** start of GIVEN DATA **
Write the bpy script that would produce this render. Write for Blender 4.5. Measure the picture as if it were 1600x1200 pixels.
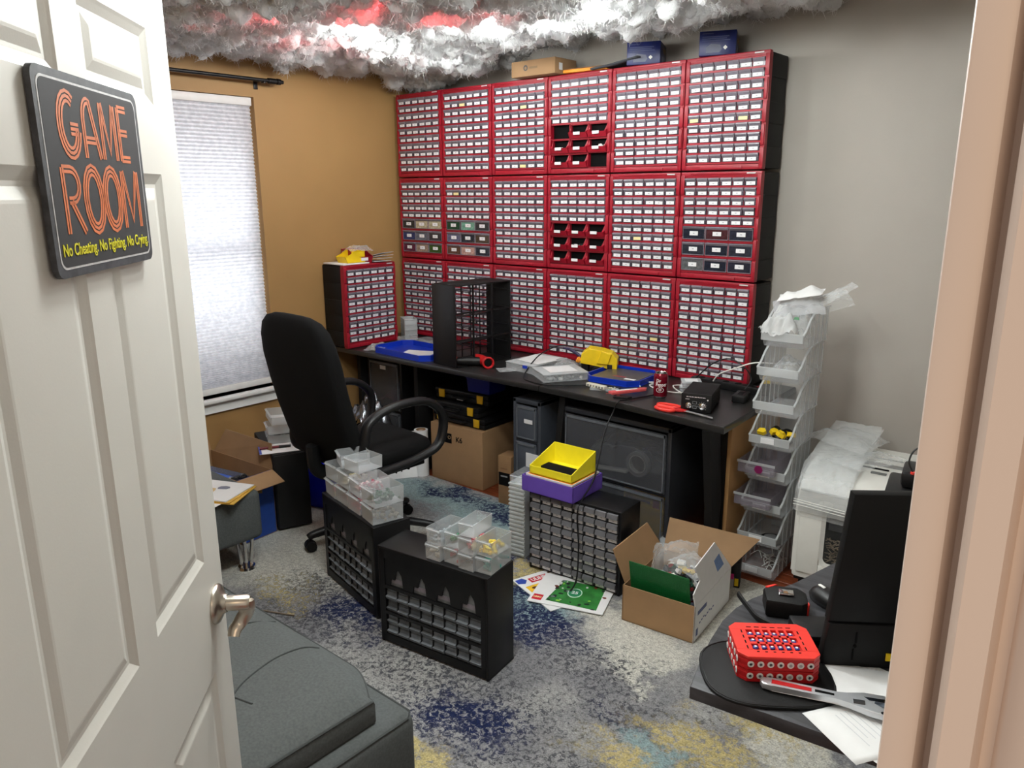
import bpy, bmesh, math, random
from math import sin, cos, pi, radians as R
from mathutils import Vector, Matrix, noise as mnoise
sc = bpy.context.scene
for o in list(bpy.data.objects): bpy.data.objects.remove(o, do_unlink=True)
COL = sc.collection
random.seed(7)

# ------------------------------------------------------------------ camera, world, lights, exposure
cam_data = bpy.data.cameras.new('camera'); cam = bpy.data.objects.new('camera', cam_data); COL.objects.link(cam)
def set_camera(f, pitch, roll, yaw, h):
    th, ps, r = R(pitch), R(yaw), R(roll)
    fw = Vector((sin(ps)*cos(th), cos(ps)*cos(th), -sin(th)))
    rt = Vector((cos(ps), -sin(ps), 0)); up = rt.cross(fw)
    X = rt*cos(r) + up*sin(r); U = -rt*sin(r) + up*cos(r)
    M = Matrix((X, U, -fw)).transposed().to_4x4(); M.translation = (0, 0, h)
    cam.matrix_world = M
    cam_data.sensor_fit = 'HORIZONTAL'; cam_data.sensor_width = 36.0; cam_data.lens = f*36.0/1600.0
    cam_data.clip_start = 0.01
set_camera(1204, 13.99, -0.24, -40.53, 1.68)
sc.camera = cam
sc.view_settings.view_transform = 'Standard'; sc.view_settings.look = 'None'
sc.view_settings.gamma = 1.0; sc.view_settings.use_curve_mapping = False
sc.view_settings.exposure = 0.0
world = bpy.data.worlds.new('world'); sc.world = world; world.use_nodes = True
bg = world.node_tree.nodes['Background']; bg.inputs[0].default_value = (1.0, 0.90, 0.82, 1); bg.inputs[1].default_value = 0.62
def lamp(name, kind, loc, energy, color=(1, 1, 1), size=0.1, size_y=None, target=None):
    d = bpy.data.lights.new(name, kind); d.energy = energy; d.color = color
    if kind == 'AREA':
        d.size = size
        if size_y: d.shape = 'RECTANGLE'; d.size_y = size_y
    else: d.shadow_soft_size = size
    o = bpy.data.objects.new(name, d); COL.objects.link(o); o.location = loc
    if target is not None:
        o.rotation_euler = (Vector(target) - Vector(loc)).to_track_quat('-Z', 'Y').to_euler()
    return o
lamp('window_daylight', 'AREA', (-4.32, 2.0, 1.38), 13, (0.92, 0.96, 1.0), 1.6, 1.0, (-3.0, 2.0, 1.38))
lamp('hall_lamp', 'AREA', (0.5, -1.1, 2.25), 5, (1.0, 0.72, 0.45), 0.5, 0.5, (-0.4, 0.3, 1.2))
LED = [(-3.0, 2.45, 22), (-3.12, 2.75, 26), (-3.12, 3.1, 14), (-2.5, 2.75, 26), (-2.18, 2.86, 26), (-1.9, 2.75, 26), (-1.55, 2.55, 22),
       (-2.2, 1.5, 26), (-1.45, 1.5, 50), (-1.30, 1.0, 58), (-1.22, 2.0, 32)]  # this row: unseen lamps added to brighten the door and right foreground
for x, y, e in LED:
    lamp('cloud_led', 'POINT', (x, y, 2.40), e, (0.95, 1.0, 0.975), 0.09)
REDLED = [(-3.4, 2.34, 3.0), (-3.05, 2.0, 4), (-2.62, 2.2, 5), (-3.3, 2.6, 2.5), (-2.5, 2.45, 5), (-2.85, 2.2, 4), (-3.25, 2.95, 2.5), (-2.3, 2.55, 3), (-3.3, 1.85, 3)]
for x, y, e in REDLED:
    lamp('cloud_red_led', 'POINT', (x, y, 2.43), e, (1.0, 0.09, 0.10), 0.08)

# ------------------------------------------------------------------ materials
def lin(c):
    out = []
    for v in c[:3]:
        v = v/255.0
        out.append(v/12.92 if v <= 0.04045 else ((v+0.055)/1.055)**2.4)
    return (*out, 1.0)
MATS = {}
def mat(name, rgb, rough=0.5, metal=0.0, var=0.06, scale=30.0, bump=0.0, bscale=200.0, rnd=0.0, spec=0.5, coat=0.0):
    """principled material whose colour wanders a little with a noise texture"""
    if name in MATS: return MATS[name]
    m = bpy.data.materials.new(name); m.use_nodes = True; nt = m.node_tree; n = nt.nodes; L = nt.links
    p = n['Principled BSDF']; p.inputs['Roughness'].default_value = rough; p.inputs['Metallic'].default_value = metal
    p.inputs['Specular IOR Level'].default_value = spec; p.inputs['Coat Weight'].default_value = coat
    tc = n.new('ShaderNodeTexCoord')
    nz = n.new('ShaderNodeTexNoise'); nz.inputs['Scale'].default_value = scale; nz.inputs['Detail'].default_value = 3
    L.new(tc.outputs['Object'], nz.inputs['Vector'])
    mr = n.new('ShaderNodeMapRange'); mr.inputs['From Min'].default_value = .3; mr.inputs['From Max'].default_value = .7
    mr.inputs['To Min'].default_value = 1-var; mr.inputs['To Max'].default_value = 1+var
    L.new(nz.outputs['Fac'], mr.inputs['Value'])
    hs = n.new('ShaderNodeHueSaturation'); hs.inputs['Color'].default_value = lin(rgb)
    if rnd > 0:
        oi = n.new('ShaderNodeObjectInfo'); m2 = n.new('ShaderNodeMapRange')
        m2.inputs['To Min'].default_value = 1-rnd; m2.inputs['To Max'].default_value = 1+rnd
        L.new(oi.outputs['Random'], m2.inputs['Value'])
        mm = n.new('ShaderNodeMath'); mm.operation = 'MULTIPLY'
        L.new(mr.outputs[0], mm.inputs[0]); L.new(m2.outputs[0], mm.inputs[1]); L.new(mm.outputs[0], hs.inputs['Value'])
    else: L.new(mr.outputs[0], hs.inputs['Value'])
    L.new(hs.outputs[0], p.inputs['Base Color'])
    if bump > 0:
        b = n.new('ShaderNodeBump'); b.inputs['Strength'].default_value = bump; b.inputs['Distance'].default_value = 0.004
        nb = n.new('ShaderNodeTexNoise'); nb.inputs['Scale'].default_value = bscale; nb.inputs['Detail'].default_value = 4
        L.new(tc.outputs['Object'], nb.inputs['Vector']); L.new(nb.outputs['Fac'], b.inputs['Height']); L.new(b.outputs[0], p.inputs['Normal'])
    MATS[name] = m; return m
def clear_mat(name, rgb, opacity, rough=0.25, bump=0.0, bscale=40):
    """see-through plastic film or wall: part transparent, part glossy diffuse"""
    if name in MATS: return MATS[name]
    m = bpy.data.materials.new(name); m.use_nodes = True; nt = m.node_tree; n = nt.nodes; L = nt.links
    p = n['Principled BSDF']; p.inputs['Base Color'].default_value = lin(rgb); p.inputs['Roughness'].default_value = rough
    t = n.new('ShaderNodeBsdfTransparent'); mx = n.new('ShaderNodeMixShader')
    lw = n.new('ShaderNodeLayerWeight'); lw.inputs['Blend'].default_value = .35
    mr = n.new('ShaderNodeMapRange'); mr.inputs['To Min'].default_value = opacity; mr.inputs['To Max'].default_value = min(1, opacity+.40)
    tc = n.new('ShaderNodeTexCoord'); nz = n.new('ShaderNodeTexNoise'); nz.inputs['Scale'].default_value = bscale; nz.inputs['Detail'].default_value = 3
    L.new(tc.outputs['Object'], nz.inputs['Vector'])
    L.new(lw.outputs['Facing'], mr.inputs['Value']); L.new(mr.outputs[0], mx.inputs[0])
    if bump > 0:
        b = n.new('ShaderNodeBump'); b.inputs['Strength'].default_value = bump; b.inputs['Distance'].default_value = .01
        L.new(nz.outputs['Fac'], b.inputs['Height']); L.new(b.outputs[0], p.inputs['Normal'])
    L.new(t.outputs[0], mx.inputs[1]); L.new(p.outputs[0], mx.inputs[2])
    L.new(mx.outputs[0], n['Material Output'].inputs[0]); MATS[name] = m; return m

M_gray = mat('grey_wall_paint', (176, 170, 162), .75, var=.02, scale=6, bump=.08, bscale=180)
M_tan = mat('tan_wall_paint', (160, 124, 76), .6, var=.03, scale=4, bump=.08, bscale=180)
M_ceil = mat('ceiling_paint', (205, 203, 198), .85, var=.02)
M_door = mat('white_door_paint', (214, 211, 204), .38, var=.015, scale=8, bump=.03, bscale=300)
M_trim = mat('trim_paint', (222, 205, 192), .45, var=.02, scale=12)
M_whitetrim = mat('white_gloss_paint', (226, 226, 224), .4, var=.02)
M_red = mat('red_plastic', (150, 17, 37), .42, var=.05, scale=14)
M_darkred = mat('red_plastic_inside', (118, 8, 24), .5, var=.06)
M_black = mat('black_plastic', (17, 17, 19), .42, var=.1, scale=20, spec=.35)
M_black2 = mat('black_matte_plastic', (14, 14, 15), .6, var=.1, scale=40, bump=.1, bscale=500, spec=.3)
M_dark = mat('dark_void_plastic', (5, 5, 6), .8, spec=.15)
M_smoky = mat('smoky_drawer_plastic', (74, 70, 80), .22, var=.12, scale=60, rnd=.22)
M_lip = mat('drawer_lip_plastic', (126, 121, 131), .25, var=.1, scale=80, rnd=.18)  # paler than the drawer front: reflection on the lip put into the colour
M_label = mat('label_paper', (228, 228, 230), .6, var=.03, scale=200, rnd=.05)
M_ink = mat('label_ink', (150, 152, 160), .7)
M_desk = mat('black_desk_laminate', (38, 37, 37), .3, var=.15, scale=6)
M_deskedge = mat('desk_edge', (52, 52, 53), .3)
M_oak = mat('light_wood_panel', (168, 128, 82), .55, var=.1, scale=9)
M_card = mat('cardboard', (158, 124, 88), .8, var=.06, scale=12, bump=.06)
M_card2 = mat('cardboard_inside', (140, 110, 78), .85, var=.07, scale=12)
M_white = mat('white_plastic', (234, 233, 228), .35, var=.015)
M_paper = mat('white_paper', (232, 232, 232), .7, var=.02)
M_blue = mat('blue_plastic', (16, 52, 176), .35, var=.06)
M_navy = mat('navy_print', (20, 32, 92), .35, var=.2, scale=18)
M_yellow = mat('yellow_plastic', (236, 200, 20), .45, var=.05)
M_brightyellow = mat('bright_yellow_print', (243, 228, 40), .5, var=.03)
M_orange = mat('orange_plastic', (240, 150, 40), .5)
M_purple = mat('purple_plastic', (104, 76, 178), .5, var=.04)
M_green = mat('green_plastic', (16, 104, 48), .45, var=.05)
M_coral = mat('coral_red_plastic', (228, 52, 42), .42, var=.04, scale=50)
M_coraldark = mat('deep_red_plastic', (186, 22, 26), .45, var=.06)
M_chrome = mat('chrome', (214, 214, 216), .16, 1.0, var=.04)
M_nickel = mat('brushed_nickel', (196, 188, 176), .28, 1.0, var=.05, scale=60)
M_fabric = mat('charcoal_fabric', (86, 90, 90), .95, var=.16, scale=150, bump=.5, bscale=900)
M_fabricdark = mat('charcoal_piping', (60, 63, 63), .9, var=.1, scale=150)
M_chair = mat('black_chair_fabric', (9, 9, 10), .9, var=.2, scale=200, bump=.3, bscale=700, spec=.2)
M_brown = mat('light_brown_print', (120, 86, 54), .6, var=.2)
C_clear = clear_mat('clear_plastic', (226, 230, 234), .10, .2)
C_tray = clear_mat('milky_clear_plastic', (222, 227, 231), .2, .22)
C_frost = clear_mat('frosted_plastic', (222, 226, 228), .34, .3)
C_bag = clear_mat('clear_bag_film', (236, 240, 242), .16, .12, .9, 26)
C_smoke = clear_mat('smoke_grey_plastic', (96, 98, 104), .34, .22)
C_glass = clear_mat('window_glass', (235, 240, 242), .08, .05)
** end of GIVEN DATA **
### [DIRECTIONS FOR THIS TASK]
Restate only the lines running from the start of the material above through the line containing "random.seed(7)", ends included. No pictures.

### [THE RESULT]
Write the bpy script that would produce this render. Write for Blender 4.5. Measure the picture as if it were 1600x1200 pixels.
import bpy, bmesh, math, random
from math import sin, cos, pi, radians as R
from mathutils import Vector, Matrix, noise as mnoise
sc = bpy.context.scene
for o in list(bpy.data.objects): bpy.data.objects.remove(o, do_unlink=True)
COL = sc.collection
random.seed(7)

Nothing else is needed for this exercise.